Season 2 for ‘Good Day Live’

Jan 5, 2004  •  Post A Comment

Twentieth Television’s syndicated strip “Good Day Live,” considered by some analysts to be a bubble show for the fall, will in fact return for another go-round next season.
The renewal of the Los Angeles-based show, which began as a local experiment on select Fox-owned stations, came as Twentieth and the Fox owned-and-operated stations solidified their entire daytime lineups for the fall. Together, the Fox divisions also have renewed “Texas Justice” and “Divorce Court,” both of which Twentieth distributes, for another season on the Fox stations. These series will join the national rollout of Twentieth’s “Ambush Makeover” in the fall on the Fox stations and the January debut of Twentieth’s “On-Air With Ryan Seacrest” on the Fox O&Os.

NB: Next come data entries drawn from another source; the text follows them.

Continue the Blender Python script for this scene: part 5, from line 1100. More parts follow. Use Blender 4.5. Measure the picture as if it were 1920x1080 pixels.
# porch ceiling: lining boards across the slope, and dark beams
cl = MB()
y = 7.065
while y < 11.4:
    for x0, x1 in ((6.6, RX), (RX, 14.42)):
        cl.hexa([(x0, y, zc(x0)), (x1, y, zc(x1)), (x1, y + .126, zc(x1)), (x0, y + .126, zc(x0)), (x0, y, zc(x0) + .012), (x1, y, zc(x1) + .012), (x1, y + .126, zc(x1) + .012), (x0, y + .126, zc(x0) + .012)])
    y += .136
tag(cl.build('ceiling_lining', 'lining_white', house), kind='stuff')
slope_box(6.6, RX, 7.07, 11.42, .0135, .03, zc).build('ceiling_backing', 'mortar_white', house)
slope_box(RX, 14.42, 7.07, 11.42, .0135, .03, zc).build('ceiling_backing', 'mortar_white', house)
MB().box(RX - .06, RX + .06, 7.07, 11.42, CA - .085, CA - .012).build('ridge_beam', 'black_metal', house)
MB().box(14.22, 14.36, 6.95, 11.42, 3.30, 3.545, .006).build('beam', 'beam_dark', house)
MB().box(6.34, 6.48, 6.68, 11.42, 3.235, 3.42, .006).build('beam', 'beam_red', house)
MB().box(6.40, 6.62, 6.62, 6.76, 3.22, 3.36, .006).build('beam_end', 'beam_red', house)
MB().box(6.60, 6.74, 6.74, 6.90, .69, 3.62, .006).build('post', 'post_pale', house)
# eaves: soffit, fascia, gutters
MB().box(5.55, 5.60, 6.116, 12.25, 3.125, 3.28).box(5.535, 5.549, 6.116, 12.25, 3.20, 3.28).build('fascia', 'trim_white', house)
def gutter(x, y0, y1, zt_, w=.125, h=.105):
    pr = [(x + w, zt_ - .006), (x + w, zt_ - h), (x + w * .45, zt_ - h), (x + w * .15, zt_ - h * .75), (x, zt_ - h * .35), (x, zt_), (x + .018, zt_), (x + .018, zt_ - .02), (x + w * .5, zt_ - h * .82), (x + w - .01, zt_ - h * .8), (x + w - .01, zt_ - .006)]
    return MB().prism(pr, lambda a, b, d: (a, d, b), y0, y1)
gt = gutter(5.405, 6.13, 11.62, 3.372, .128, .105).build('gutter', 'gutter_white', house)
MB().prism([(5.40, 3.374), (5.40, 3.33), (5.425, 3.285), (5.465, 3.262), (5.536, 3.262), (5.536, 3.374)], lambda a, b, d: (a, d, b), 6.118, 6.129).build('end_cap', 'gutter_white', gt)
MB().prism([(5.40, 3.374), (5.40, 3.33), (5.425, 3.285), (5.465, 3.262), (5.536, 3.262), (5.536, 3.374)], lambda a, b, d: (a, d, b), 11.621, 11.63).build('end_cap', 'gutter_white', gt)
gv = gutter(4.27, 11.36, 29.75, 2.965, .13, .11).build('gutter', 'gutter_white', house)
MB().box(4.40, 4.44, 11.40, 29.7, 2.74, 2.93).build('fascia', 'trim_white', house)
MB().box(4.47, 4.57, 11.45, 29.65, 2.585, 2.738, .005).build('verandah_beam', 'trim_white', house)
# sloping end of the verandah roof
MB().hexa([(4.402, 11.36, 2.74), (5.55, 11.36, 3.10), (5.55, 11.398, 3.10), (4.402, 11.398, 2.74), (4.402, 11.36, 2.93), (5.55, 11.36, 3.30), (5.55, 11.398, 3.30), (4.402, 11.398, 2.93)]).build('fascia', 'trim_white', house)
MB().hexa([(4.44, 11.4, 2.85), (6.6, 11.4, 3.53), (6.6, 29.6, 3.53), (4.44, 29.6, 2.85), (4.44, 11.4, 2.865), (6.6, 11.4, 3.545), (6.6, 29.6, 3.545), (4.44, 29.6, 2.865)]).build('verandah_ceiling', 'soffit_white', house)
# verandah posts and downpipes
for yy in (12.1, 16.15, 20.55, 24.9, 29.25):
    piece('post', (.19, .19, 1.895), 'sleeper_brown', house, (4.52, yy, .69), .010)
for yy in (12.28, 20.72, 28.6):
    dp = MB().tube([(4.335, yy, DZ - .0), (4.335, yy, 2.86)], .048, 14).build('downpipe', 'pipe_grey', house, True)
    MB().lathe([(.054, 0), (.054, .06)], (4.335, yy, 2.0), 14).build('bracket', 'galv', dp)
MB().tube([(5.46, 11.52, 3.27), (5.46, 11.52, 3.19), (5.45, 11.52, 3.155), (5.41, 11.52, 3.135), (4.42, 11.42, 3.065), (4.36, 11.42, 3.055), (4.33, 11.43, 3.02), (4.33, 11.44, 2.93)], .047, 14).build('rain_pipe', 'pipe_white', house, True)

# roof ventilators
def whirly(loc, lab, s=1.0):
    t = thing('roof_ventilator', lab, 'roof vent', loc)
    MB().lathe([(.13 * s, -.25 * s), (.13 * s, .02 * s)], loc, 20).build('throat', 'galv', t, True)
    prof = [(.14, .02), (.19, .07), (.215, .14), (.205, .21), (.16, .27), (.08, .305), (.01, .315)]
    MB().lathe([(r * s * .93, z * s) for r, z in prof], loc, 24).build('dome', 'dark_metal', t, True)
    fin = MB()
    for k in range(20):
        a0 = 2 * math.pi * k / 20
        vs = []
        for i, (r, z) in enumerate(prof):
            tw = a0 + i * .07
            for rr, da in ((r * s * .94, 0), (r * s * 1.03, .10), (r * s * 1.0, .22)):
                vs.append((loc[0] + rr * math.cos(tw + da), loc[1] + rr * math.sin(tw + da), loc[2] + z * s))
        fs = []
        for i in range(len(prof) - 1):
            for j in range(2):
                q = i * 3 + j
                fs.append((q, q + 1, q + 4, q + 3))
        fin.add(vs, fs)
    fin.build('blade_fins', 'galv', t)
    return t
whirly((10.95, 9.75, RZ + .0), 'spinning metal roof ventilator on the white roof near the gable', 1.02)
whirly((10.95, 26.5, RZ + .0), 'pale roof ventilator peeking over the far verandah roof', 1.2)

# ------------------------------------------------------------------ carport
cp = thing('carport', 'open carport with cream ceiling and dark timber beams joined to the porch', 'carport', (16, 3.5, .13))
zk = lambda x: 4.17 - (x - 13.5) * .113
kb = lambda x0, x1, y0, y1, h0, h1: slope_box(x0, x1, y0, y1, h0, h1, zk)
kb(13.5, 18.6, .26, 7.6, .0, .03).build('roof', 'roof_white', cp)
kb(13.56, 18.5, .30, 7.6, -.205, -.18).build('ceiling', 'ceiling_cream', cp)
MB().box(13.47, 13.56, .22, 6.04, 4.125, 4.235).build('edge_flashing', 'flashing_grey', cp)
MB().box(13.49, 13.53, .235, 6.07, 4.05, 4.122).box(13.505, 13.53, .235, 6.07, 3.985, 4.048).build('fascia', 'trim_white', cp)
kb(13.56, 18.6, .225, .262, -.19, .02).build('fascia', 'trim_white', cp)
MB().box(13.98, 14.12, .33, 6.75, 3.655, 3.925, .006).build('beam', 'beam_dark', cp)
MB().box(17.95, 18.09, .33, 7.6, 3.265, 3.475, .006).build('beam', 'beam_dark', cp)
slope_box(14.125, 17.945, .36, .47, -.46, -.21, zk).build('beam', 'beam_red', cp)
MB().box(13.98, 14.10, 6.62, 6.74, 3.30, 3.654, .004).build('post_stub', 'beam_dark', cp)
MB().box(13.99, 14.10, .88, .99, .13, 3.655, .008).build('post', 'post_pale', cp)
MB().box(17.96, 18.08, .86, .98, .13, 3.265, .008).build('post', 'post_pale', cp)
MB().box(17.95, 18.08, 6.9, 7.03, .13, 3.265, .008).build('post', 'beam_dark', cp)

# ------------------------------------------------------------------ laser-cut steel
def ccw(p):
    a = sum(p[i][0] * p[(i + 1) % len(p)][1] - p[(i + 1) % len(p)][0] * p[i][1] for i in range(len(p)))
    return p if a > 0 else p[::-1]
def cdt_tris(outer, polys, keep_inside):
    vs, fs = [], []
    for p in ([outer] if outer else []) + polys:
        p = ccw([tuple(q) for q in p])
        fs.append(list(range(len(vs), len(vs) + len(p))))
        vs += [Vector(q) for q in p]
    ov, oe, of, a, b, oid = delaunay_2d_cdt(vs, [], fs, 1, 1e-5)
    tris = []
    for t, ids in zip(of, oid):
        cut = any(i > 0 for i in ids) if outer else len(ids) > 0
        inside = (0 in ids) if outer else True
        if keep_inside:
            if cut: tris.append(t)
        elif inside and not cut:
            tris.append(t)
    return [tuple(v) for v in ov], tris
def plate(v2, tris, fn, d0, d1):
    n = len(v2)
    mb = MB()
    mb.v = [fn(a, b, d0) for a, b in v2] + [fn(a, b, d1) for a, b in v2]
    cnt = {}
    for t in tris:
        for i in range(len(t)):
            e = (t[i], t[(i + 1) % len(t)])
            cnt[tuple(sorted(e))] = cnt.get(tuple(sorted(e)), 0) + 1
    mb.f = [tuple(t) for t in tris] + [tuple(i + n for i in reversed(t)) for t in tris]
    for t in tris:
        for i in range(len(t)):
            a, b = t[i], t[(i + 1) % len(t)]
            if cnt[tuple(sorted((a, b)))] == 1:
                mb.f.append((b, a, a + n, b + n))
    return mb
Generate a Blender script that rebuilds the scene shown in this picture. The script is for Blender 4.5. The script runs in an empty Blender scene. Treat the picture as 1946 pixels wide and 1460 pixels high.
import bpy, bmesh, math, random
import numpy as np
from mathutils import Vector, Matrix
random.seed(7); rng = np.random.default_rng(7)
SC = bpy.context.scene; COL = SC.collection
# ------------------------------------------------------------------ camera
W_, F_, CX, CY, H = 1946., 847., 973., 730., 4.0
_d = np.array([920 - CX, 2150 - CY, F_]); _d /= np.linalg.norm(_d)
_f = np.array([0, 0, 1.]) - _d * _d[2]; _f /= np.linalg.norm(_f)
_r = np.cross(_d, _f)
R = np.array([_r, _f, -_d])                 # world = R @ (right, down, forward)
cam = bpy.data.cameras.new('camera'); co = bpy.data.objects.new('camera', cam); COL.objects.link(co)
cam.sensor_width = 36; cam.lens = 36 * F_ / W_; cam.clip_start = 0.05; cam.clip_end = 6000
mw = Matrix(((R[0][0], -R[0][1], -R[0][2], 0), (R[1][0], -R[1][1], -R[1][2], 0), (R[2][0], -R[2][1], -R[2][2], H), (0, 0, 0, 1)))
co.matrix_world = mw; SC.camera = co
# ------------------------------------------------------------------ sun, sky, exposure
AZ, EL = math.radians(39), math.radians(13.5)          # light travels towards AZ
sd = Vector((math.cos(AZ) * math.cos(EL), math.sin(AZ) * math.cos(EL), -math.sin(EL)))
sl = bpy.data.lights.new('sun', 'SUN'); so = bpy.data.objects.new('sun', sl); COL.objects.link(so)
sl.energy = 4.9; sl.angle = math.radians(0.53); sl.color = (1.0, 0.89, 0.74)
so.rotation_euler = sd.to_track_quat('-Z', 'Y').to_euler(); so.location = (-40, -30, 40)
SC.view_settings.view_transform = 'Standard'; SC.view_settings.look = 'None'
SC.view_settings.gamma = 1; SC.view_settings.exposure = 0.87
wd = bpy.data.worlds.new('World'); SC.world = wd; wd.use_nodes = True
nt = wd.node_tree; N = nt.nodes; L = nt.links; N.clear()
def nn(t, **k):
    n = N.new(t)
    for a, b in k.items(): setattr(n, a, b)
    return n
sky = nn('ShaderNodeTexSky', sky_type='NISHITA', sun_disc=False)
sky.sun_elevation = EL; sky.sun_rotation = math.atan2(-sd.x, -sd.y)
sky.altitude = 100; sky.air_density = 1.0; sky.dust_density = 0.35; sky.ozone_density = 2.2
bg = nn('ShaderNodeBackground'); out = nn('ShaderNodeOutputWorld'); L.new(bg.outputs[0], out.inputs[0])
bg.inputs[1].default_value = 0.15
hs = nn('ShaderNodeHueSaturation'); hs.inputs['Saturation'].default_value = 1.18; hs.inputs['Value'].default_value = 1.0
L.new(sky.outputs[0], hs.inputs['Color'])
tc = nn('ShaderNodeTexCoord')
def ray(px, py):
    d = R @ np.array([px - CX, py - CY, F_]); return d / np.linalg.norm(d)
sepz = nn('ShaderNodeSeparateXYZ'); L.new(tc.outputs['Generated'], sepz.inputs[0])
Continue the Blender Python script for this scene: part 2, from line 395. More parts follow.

“`Good Day Live’ was never in danger, in my mind, of being canceled,” said Bob Cook, president and chief operating officer of Twentieth. “A lot of TV station groups have voiced support and told us they would renew. They realize that the more books the show has under its belt, the better it’s done in their ratings.”
Overall, “Good Day Live’s” growth has delivered time period improvements in some key demographics since its debut in January 2003, according to the distributor. According to Twentieth, “GDL’s” growth since its debut in January 2003 has been greater than that of any other syndicated talk show with key women demos and the second-best growth in households (up 22 percent in households-just behind “The Oprah Winfrey Show’s” 26 percent increase). Among women 18 to 34 it’s up 75 percent; with women 18 to 49 it’s up 40 percent; and among women 25 to 54 it’s up 50 percent.
“On the Fox O&Os it’s clear the show is doing numbers in the demos, and anytime you can show up in the women 18 to 34 or 25 to 54 across the board that means the station can sell the show to advertisers,” Mr. Cook said. “I can tell you that it’s when you have a household number but no demos that things can get frustrating for those stations.”
The series recently underwent a set makeover, and Mr. Cook said fine-tuning the program has paid dividends.
“I think the show looks good now that we’ve made some changes as far as putting more content up at the front. We’ve also focused more on celebrity guests and set visits and that’s starting to pay off,” he said. “On top of that, we used to have to scramble to get celebrity guests for bookings, and now they come to us.”
Twentieth’s pair of court shows has added a solid block of programming that continues to deliver, he said.
In November “Divorce Court” had its highest-rated sweeps nationally since July 2003, with a 2.8 household rating. On the Fox O&Os, the court show improved its time periods compared with November 2002 by 5 percent in households.
“Texas Justice” grew in the November book over its current season debut by 5 percent in households, 11 percent in women 18 to 34 and 9 percent in women 18 to 49 and 25 to 54.
“We continue to support these shows well with promotion and advertising as well as research and fine-tuning,” Mr. Cook said. “Competition is always changing … this means the way we evaluate the way the shows becomes more and more difficult as time grows on, but we understand the fact that it has to be about local programming first.”
Mr. Cook said he expected “Classmates” would soon join “Ambush Makeover” in preparation for a national rollout after months of testing in local markets.